Return the lines below exactly, from the first line to the line that contains "from mathutils import". Leave out pictures.

##### SUPPLIED MATERIAL

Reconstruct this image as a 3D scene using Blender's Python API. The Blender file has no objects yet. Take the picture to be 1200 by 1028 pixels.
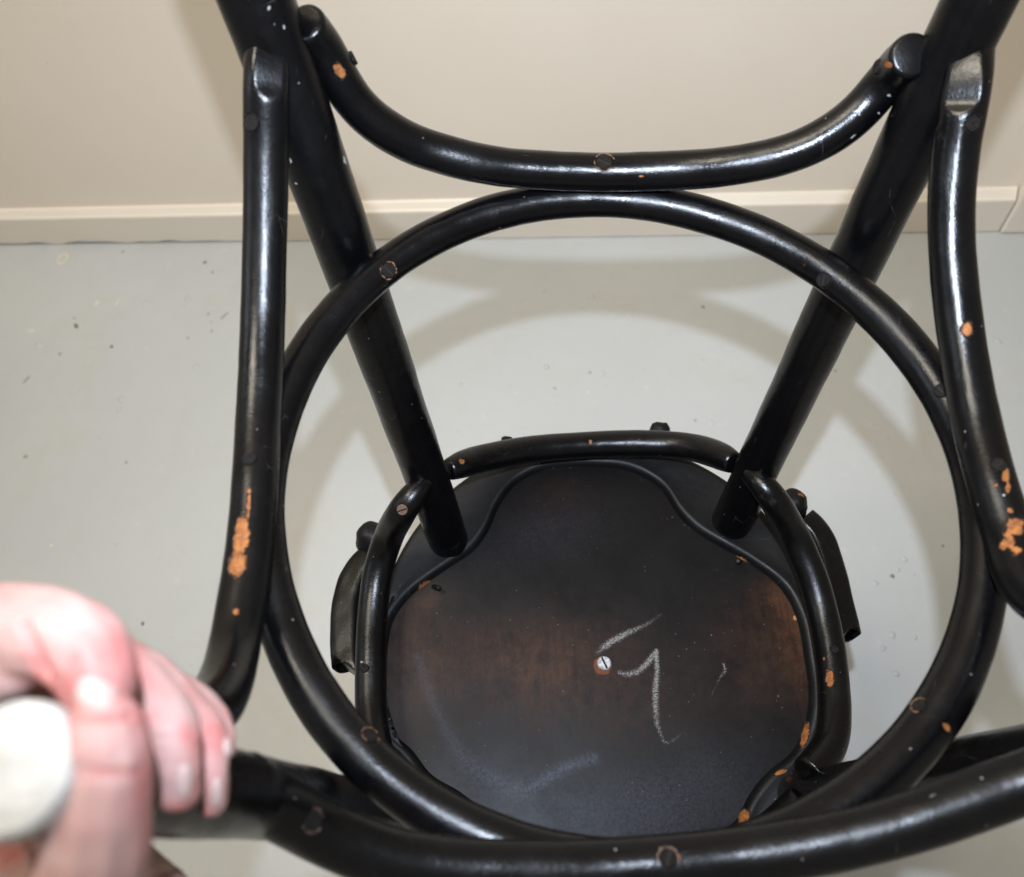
import bpy, bmesh, math, random
import numpy as np
from mathutils import Matrix, Vector, noise as mnoise

random.seed(4)
sc = bpy.context.scene
COL = sc.collection
PXW, PXH = 1200.0, 1028.0
CX, CY = 600.0, 514.0
F = 992.23                      # focal length, in pixels of a 1200 pixel wide frame
CAM_H = 1.10                    # camera above the floor

# ------------------------------------------------------------------ room axes seen from the camera
def ray(q):
    return np.array([(q[0]-CX)/F, -(q[1]-CY)/F, -1.0])
_n = ray((755, 990)); UP = -_n/np.linalg.norm(_n)
XA = np.cross(UP, np.cross(ray((0, 287)), ray((1170, 271)))); XA /= np.linalg.norm(XA)
if XA[0] < 0: XA = -XA
YA = np.cross(UP, XA)
C2W = np.stack([XA, YA, UP])    # camera axes -> world axes
CAM_P = np.array([0, 0, CAM_H])
def cam_to_world(p): return np.asarray(p) @ C2W.T + CAM_P

# ------------------------------------------------------------------ camera
cam = bpy.data.cameras.new("camera")
cam.sensor_fit = 'HORIZONTAL'; cam.sensor_width = 36.0
cam.lens = 36.0*F/PXW
cam.clip_start = 0.01; cam.clip_end = 100
cam.dof.use_dof = True; cam.dof.focus_distance = 0.56; cam.dof.aperture_fstop = 8.5
cam_o = bpy.data.objects.new("camera", cam); COL.objects.link(cam_o)
M = Matrix.Identity(4)
for i in range(3):
    for j in range(3): M[i][j] = C2W[i, j]
M.translation = Vector(CAM_P)
cam_o.matrix_world = M
sc.camera = cam_o

# ------------------------------------------------------------------ light
world = bpy.data.worlds.new("World"); sc.world = world; world.use_nodes = True
bg = world.node_tree.nodes["Background"]
bg.inputs[0].default_value = (1.0, 0.915, 0.78, 1); bg.inputs[1].default_value = 0.31

fl = bpy.data.lights.new("camera_flash", 'SPOT')
fl.energy = 37; fl.color = (0.74, 0.84, 1.0); fl.shadow_soft_size = 0.006
fl.spot_size = math.radians(112); fl.spot_blend = 1.0
flo = bpy.data.objects.new("camera_flash", fl); COL.objects.link(flo)
fp = np.array([0.0, 0.085, 0.035]); aim = ray((690, 345))*1.1
flo.location = Vector(cam_to_world(fp))
flo.rotation_euler = (Vector(cam_to_world(aim))-Vector(cam_to_world(fp))).to_track_quat('-Z', 'Y').to_euler()

def area(name, loc, tgt, sx, sy, e, col):
    l = bpy.data.lights.new(name, 'AREA'); l.shape = 'RECTANGLE'; l.size = sx; l.size_y = sy
    l.energy = e; l.color = col
    o = bpy.data.objects.new(name, l); COL.objects.link(o); o.location = loc
    o.rotation_euler = (Vector(tgt)-Vector(loc)).to_track_quat('-Z', 'Y').to_euler()
    return o
area("ceiling_light", (-0.72, 0.36, 2.5), (0, 0.4, 0), 0.6, 0.6, 31, (1.0, 0.91, 0.76))
area("window_light", (-2.3, 0.1, 1.9), (0, 0.3, 0.4), 0.5, 0.9, 6, (0.78, 0.88, 1.0))

sc.view_settings.view_transform = 'Standard'; sc.view_settings.look = 'None'
sc.view_settings.exposure = 0.0; sc.view_settings.gamma = 1.0
sc.render.engine = 'CYCLES'
sc.cycles.max_bounces = 6

# ------------------------------------------------------------------ chair frame (fitted to the photograph)
CR = np.array([[0.9983, -0.0567, -0.0099], [0.0547, 0.8816, 0.4689], [-0.0179, -0.4687, 0.8832]])
u_, s_, v_ = np.linalg.svd(CR); CR = u_ @ v_
CT = np.array([0.0521, -0.1429, -0.6475])
def ch_cam(P): return np.atleast_2d(P) @ CR.T + CT
def ch_px(P):
    Q = ch_cam(P)
    return np.stack([CX+F*Q[:, 0]/-Q[:, 2], CY-F*Q[:, 1]/-Q[:, 2]], 1), -Q[:, 2]
CAM_IN_CH = -CR.T @ CT
def back(px, z):
    v = CR.T @ ray(px); s = (z-CAM_IN_CH[2])/v[2]
    return CAM_IN_CH + s*v

# ------------------------------------------------------------------ helpers
def link(name, me, mat=None, parent=None):
    o = bpy.data.objects.new(name, me); COL.objects.link(o)
    if mat is not None: me.materials.append(mat)
    if parent is not None: o.parent = parent
    return o

def mesh_from(name, V, Fc, smooth=True):
    me = bpy.data.meshes.new(name)
    me.from_pydata([tuple(v) for v in V], [], Fc); me.update()
    if smooth:
        me.polygons.foreach_set('use_smooth', [True]*len(me.polygons))
    return me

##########

> FULL SOLUTION:
Reconstruct this image as a 3D scene using Blender's Python API. The Blender file has no objects yet. Take the picture to be 1200 by 1028 pixels.
import bpy, bmesh, math, random
import numpy as np
from mathutils import Matrix, Vector, noise as mnoise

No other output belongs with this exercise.